3D scene scripts
__________________________________________________

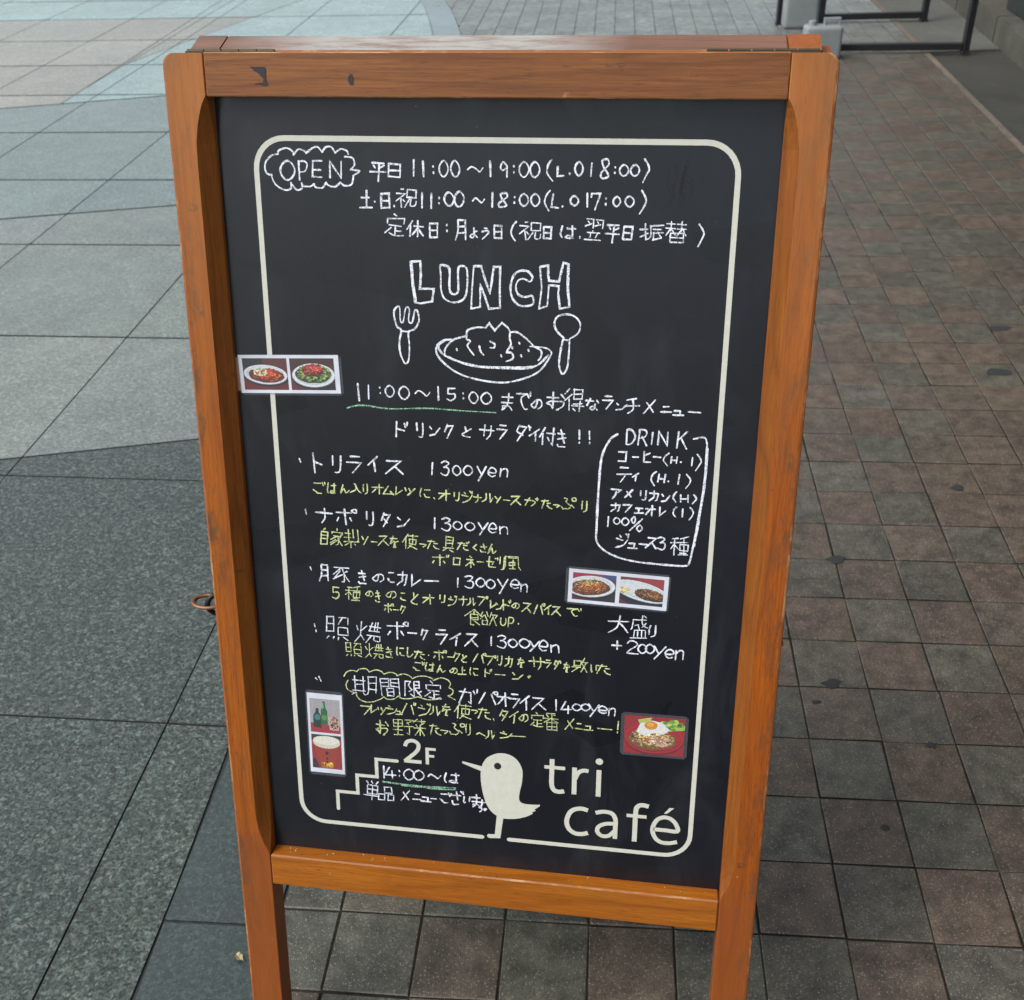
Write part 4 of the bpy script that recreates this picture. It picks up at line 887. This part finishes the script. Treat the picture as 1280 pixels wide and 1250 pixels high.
mm = lambda s: [(float(a.split(',')[0])*1e-3, float(a.split(',')[1])*1e-3) for a in s.split()]
printed('printed_stairs', [(mm("-188,20.5 -188,45.5 -162.6,45.5 -162.6,71 -138,71 -138,95.5 -112.5,95.5"), .0043, True)])
printed('printed_floor_number', [(catmull(mm("-102.3,117 -100,123 -93.3,125.4 -87.2,122.5 -86.2,116.5 -90,109.5 -103,96.9"), 4), .0047, False), (mm("-104,97 -83,97"), .0046, False),
        (mm("-75.9,117.6 -75.9,94.8"), .0040, False), (mm("-75.9,115.8 -65.6,115.8"), .0036, False), (mm("-75.9,106.4 -67.5,106.4"), .0034, False)])
bird = catmull(mm("-10.1,101.9 -4.7,111 7.1,118.1 20.1,118.3 30.7,111.8 37.0,98.7 36.8,82.2 34.2,68.2 33.6,58.0 37.5,53.2 46.5,52.3 58.4,53.2"), 4)+mm("57.9,50.8 51.8,45.8 53.7,44.5 49.0,41.6 50.2,39.9 45,36.3")+catmull(mm("41.9,34.6 30.0,30.4 14.4,29.1 7.9,31.6 -0.0,37.9 -6.5,49.9 -10.9,68.9 -12.3,88.0 -10.1,101.9"), 4)
printed('printed_bird', [], [bird, mm("7,33 15,31 11.3,.6 -2.0,-.6 -4.4,.8 -4.8,2.8 -3.6,5 4.6,5.6"), mm("-33.6,103.6 -34.4,101.8 -33.2,100.4 -10,91.5 -8,98.2")])
printed('bird_eye', [], [[(.0079+.0043*math.cos(a*math.pi/9), .1011+.0046*math.sin(a*math.pi/9)) for a in range(18)]], 'eye', -.00012)
lw = .0056
dot = [(.126+.0043*math.cos(a*math.pi/9), .1192+.0043*math.sin(a*math.pi/9)) for a in range(18)]
printed('printed_cafe_name', [
 ([(.0716, .117)]+catmull(mm("71.6,100 71.6,83.1 74.6,75.3 80.5,73.6 86.3,75.0"), 4), lw, False), (mm("62.8,105.9 86.9,105.9"), .0046, False),
 (mm("97.9,108.4 97.9,72"), lw, False), (catmull(mm("98.6,92.9 102.3,101.8 108.2,105.4 114.0,105.0"), 4), lw*.92, False),
 (mm("126.0,107.9 126.0,71.9"), lw, False),
 (catmull(mm("114.9,51.6 105.5,53.2 95.1,48.2 90.3,35.2 92.7,24.2 100.2,18.2 108.6,17.9 115.6,20.3"), 5), lw, False),
 (catmull(mm("123.8,49.3 133.6,52.0 143.1,50.2 147.3,42.2 147.5,30 147.5,15.6"), 5), lw*.95, False), (catmull(mm("147.3,36.5 136.5,35.5 128.2,30.8 126.6,23.6 131.9,18.2 140.2,19.2 147.3,27.5"), 5), lw*.9, False),
 (catmull(mm("184.9,64.6 176.9,65.8 171.6,62.4 170.2,53.8 170.2,35 170.2,14.6"), 5), lw, False), (mm("159.9,50.0 183,50.0"), .0045, False),
 (catmull(mm("190.9,34.3 205,34.3 219.1,34.3 217.3,43.5 211.0,50.4 202.4,51.8 194.6,46.6 190.6,34.1 194.1,22.8 201.1,17.3 210.6,16.9 219.6,19.6"), 5), lw*.92, False)],
 [dot, mm("202.7,57.2 206.2,57.2 214.0,65.5 208.6,65.5")])

# ------------------------------------------------------------------ laminated food photo cards taped on the board
def cmat(name, rough=.35):
    q = NT(name); at = q.n.new('ShaderNodeAttribute'); at.attribute_name = 'Col'
    g = q.noise(q.co((1, 1, 1)), 500, 3, .7)
    vm = q.n.new('ShaderNodeVectorMath'); vm.operation = 'SCALE'; gm_ = q.n.new('ShaderNodeGamma'); q.put(at.outputs['Color'], gm_.inputs[0]); gm_.inputs[1].default_value = 1.35; q.put(gm_.outputs[0], vm.inputs[0]); q.put(q.ramp(g, .3, .7, .72, 1.12), vm.inputs['Scale'])
    return q.set(col=vm.outputs[0], rough=rough, coat=.6, coatr=.12)
M['photo'] = cmat('photo_print')
M['paper'] = plain('white_card', (.62, .64, .74), .4)
q = NT('laminate_film'); q.set(col=(.30, .32, .36), rough=.12, alpha=.09); M['film'] = q.m
q = NT('clear_tape'); q.set(col=(.55, .32, .22), rough=.3, alpha=.35); M['tape'] = q.m
class Pic:
    """flat printed picture in mm: layered polygons with their own colours, cut to the picture's rectangle"""
    def __init__(s, x0, z0, x1, z1): s.r = (x0, z0, x1, z1); s.v = []; s.f = []; s.c = []; s.k = 0; s.poly([(0, 0), (1, 0), (1, 1), (0, 1)], (.2, .03, .04))
    def P(s, p): x0, z0, x1, z1 = s.r; return (x0+p[0]*(x1-x0), z0+p[1]*(z1-z0))
    def poly(s, pts, col):
        for pt, d, in (((0, 0), (1, 0)), ((1, 0), (0, 1)), ((1, 1), (-1, 0)), ((0, 1), (0, -1))): pts = clip(pts, pt, d, 1) if len(pts) > 2 else []
        if len(pts) < 3: return
        s.k += 1; b = len(s.v); s.v += [(s.P(p)[0]*1e-3, -s.k*2.5e-7, s.P(p)[1]*1e-3) for p in pts]; s.f.append(tuple(range(b, b+len(pts)))); s.c.append((*col, 1))
    def ell(s, cx, cy, rx, ry, col, rot=0, n=22, wob=0):
        s.poly([(cx+rx*(1+random.uniform(-wob, wob))*math.cos(a)*math.cos(rot)-ry*math.sin(a)*math.sin(rot), cy+rx*math.cos(a)*math.sin(rot)+ry*(1+random.uniform(-wob, wob))*math.sin(a)*math.cos(rot)) for a in [2*math.pi*k/n for k in range(n)]], col)
    def plate(s, cx, cy, rx, ry, rot=0, base=(.80, .82, .87)):
        s.ell(cx+.01, cy-.05, rx*1.04, ry*1.04, (.02, .015, .02), rot, 30)
        for k, (f, b) in enumerate(((1, .45), (.985, .75), (.96, 1.0), (.90, .93), (.84, .80), (.82, .66), (.80, .84), (.74, .90))): s.ell(cx, cy+.006*k, rx*f, ry*f, tuple(c*b for c in base), rot, 30)
    def food(s, cx, cy, rx, ry, cols, n, sz, rot=0, asp=(.3, .9)):
        dk = tuple(c*.35 for c in cols[0]); s.ell(cx, cy-.02, rx*1.04, ry*1.05, dk, rot, 26, .05)
        for lay, (f, b) in enumerate(((1, .45), (.95, .8), (.8, 1.0), (.6, 1.25))):
            s.bits(cx, cy+.02*lay, rx*f, ry*f, [tuple(min(1, c*b) for c in q_) for q_ in cols], n//3, sz, rot, asp)
        s.bits(cx, cy+.04, rx*.85, ry*.8, [(.9, .75, .6), (.85, .6, .4)], n//9, sz*.22, rot)
    def bits(s, cx, cy, rx, ry, cols, n, sz, rot=0, asp=(.4, 1)):
        for _ in range(int(n)):
            t = random.uniform(0, 6.283); r = math.sqrt(random.random()); x, y = rx*r*math.cos(t), ry*r*math.sin(t)
            c = random.choice(cols); k = random.uniform(.65, 1.35)
            s.ell(cx+x*math.cos(rot)-y*math.sin(rot), cy+x*math.sin(rot)+y*math.cos(rot), sz*random.uniform(.5, 1.3), sz*random.uniform(*asp), tuple(min(1, q_*k) for q_ in c), random.uniform(0, 3.14), 6, .3)
    def build(s, parent, y, name='printed_photo'):
        me = mesh_from(name, [(v[0], v[1]+y, v[2]) for v in s.v], s.f); at = me.attributes.new('Col', 'FLOAT_COLOR', 'FACE'); at.data.foreach_set('color', [x for c in s.c for x in c])
        return link(name, me, [M['photo']], parent)
def card(label, cu, cv, rot, w, h, fw, fh, fox=0, foy=0, proud=.0006):
    """card centred at (cu, cv) mm on the board; paper w x h, film fw x fh"""
    r = empty('photo_card', (0, 0, 0)); tag(r, label, 'photo card', 'laminated food photos on the menu board')
    r.matrix_world = Matrix.Translation(O_) @ FR_M @ Matrix.Translation((cu*1e-3, -proud, cv*1e-3)) @ Matrix.Rotation(-rot, 4, 'Y')
    if w: link('paper', bm_mesh('paper', box_bm(-w/2e3, w/2e3, -.0002, 0, -h/2e3, h/2e3)), [M['paper']], r)
    b = box_bm((fox-fw/2)*1e-3, (fox+fw/2)*1e-3, -.00042, .0001, (foy-fh/2)*1e-3, (foy+fh/2)*1e-3)
    ed = [e for e in b.edges if abs((e.verts[0].co-e.verts[1].co).y) > 1e-4]
    bmesh.ops.bevel(b, geom=ed, offset=.0022, segments=3, affect='EDGES')
    link('laminate_film', bm_mesh('laminate_film', b), [M['film']], r)
    return r
TOM = [(.55, .07, .02), (.65, .16, .03), (.45, .05, .02), (.7, .3, .08)]
WHT = (.78, .80, .84)
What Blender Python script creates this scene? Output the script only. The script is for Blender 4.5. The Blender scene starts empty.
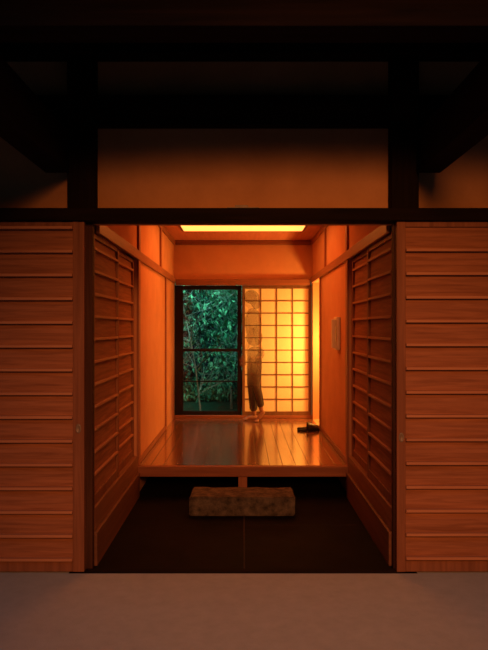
import bpy, bmesh, math, random
from mathutils import Vector, Matrix, noise
random.seed(7)
scene = bpy.context.scene
scene.view_settings.view_transform = 'Standard'
COL = scene.collection

# ------------------------------------------------------------ materials
def newmat(name):
    m = bpy.data.materials.new(name); m.use_nodes = True
    nt = m.node_tree
    b = nt.nodes['Principled BSDF']
    return m, nt, b

def wood(name, c1, c2, axis='Z', scale=1.0, rough=0.55, bump=0.15, plank=0.0, spec=0.3, coat=0.0, var=(0.72, 1.15)):
    m, nt, b = newmat(name)
    N, L = nt.nodes, nt.links
    tc = N.new('ShaderNodeTexCoord')
    mp = N.new('ShaderNodeMapping')
    s = {'X': (1.5, 28, 28), 'Y': (28, 1.5, 28), 'Z': (28, 28, 1.5)}[axis]
    mp.inputs['Scale'].default_value = [v*scale for v in s]
    L.new(tc.outputs['Object'], mp.inputs['Vector'])
    nz = N.new('ShaderNodeTexNoise'); nz.inputs['Scale'].default_value = 1.0
    nz.inputs['Detail'].default_value = 6; nz.inputs['Roughness'].default_value = 0.6
    nz.inputs['Distortion'].default_value = 0.6
    L.new(mp.outputs[0], nz.inputs['Vector'])
    cr = N.new('ShaderNodeValToRGB')
    cr.color_ramp.elements[0].position = 0.3; cr.color_ramp.elements[0].color = (*c1, 1)
    cr.color_ramp.elements[1].position = 0.72; cr.color_ramp.elements[1].color = (*c2, 1)
    L.new(nz.outputs['Fac'], cr.inputs['Fac'])
    out = cr.outputs['Color']
    if plank > 0:
        sx = N.new('ShaderNodeSeparateXYZ'); L.new(tc.outputs['Object'], sx.inputs[0])
        d = N.new('ShaderNodeMath'); d.operation = 'DIVIDE'; d.inputs[1].default_value = plank
        L.new(sx.outputs['X' if axis == 'Y' else 'Z'], d.inputs[0])
        f = N.new('ShaderNodeMath'); f.operation = 'FLOOR'; L.new(d.outputs[0], f.inputs[0])
        wn = N.new('ShaderNodeTexWhiteNoise'); wn.noise_dimensions = '1D'
        L.new(f.outputs[0], wn.inputs['W'])
        mr = N.new('ShaderNodeMapRange'); mr.inputs['To Min'].default_value = var[0]; mr.inputs['To Max'].default_value = var[1]
        L.new(wn.outputs['Value'], mr.inputs['Value'])
        hs = N.new('ShaderNodeHueSaturation'); L.new(mr.outputs[0], hs.inputs['Value']); L.new(out, hs.inputs['Color'])
        out = hs.outputs['Color']
    L.new(out, b.inputs['Base Color'])
    b.inputs['Roughness'].default_value = rough
    b.inputs['Specular IOR Level'].default_value = spec
    b.inputs['Coat Weight'].default_value = coat
    b.inputs['Coat Roughness'].default_value = 0.14
    bp = N.new('ShaderNodeBump'); bp.inputs['Strength'].default_value = bump; bp.inputs['Distance'].default_value = 0.002
    L.new(nz.outputs['Fac'], bp.inputs['Height']); L.new(bp.outputs[0], b.inputs['Normal'])
    return m

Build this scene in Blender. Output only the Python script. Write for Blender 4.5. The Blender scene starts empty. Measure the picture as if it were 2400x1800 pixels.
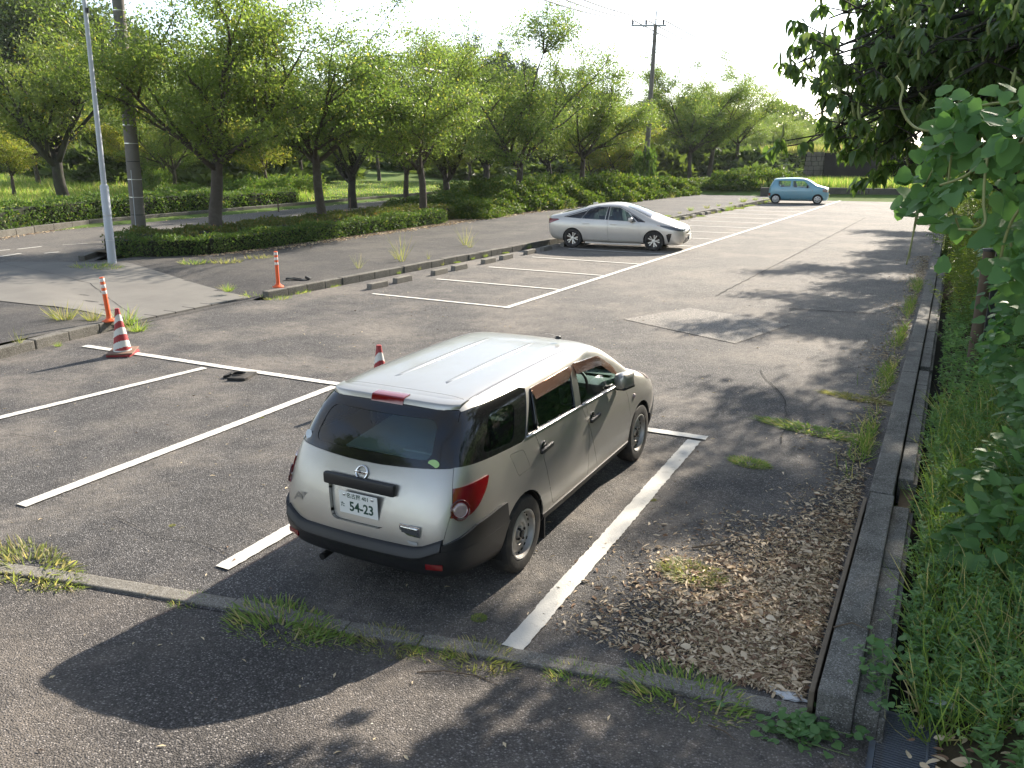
import bpy, bmesh, math, random
import numpy as np
from mathutils import Vector, Matrix
from mathutils.bvhtree import BVHTree
from mathutils.geometry import interpolate_bezier
from mathutils.interpolate import poly_3d_calc

SC = bpy.context.scene
COL = SC.collection
R = math.radians
PI = math.pi

# ------------------------------------------------------------------ camera
CAM_F, CAM_YAW, CAM_PITCH, CAM_ROLL = 1928.66, -0.48574, 0.276545, -0.004888
CAM_POS = Vector((4.6711, -8.4861, 3.0891))
_cy, _sy, _cp, _sp = math.cos(CAM_YAW), math.sin(CAM_YAW), math.cos(CAM_PITCH), math.sin(CAM_PITCH)
_f = Vector((_sy*_cp, _cy*_cp, -_sp)); _r = Vector((_cy, -_sy, 0)); _u = _r.cross(_f)
_cr, _sr = math.cos(CAM_ROLL), math.sin(CAM_ROLL)
_r2 = _r*_cr + _u*_sr; _u2 = -_r*_sr + _u*_cr
cam_data = bpy.data.cameras.new('camera'); cam = bpy.data.objects.new('camera', cam_data); COL.objects.link(cam)
cam_data.sensor_width = 36; cam_data.lens = 36*CAM_F/2400; cam_data.clip_end = 3000; cam_data.clip_start = 0.05
cam.matrix_world = Matrix(((_r2.x, _u2.x, -_f.x, CAM_POS.x), (_r2.y, _u2.y, -_f.y, CAM_POS.y), (_r2.z, _u2.z, -_f.z, CAM_POS.z), (0, 0, 0, 1)))
SC.camera = cam

# ------------------------------------------------------------------ light
SUN_ELEV, SUN_AZ = R(27.8), R(9.6)           # azimuth from +Y towards +X
sun_dir = Vector((math.sin(SUN_AZ)*math.cos(SUN_ELEV), math.cos(SUN_AZ)*math.cos(SUN_ELEV), math.sin(SUN_ELEV)))
sd = bpy.data.lights.new('sun', 'SUN'); sd.energy = 5.0; sd.angle = R(0.53); sd.color = (1.0, 0.90, 0.76)
sun = bpy.data.objects.new('sun', sd); COL.objects.link(sun)
sun.rotation_euler = (-sun_dir).to_track_quat('-Z', 'Y').to_euler(); sun.location = (20, 60, 40)
W = bpy.data.worlds.new('World'); SC.world = W; W.use_nodes = True
wn = W.node_tree; wn.nodes.clear()
wo = wn.nodes.new('ShaderNodeOutputWorld'); wb = wn.nodes.new('ShaderNodeBackground')
sky = wn.nodes.new('ShaderNodeTexSky'); sky.sky_type = 'NISHITA'; sky.sun_disc = False
sky.sun_elevation = SUN_ELEV; sky.sun_rotation = SUN_AZ
sky.air_density = 1.0; sky.dust_density = 0.6; sky.ozone_density = 1.0; sky.altitude = 30
# thin bright cloud over the sky: noise on the view direction, the same all round
tc = wn.nodes.new('ShaderNodeTexCoord'); mp = wn.nodes.new('ShaderNodeMapping'); mp.inputs['Scale'].default_value = (1.0, 1.0, 2.6)
nz = wn.nodes.new('ShaderNodeTexNoise'); nz.inputs['Scale'].default_value = 2.3; nz.inputs['Detail'].default_value = 6; nz.inputs['Roughness'].default_value = 0.55
rp = wn.nodes.new('ShaderNodeValToRGB'); rp.color_ramp.elements[0].position = 0.36; rp.color_ramp.elements[1].position = 0.66
rp.color_ramp.elements[0].color = (0.20, 0.20, 0.20, 1); rp.color_ramp.elements[1].color = (1, 1, 1, 1)
bw = wn.nodes.new('ShaderNodeRGBToBW')
cl = wn.nodes.new('ShaderNodeMix'); cl.data_type = 'RGBA'
cc = wn.nodes.new('ShaderNodeMix'); cc.data_type = 'RGBA'; cc.blend_type = 'MULTIPLY'; cc.inputs[0].default_value = 1
wn.links.new(tc.outputs['Generated'], mp.inputs[0]); wn.links.new(mp.outputs[0], nz.inputs['Vector']); wn.links.new(nz.outputs['Fac'], rp.inputs[0])
wn.links.new(sky.outputs[0], bw.inputs[0]); wn.links.new(bw.outputs[0], cc.inputs[6]); cc.inputs[7].default_value = (0.95, 1.01, 1.10, 1)
wn.links.new(rp.outputs[0], cl.inputs[0]); wn.links.new(sky.outputs[0], cl.inputs[6]); wn.links.new(cc.outputs[2], cl.inputs[7])
wn.links.new(cl.outputs[2], wb.inputs[0]); wb.inputs[1].default_value = 0.138
wn.links.new(wb.outputs[0], wo.inputs[0])
SC.view_settings.view_transform = 'Standard'; SC.view_settings.look = 'None'
SC.view_settings.exposure = 1.42; SC.view_settings.gamma = 1.0
SC.render.engine = 'CYCLES'
SC.cycles.max_bounces = 7; SC.cycles.transparent_max_bounces = 12; SC.cycles.diffuse_bounces = 3; SC.cycles.glossy_bounces = 3
SC.cycles.transmission_bounces = 4; SC.cycles.caustics_reflective = False; SC.cycles.caustics_refractive = False
SC.cycles.sample_clamp_indirect = 6
SC.cycles.use_denoising = True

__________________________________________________

Your answer should be a single number: the count of lines holding the word "Python".

# Solution to this exercise:
2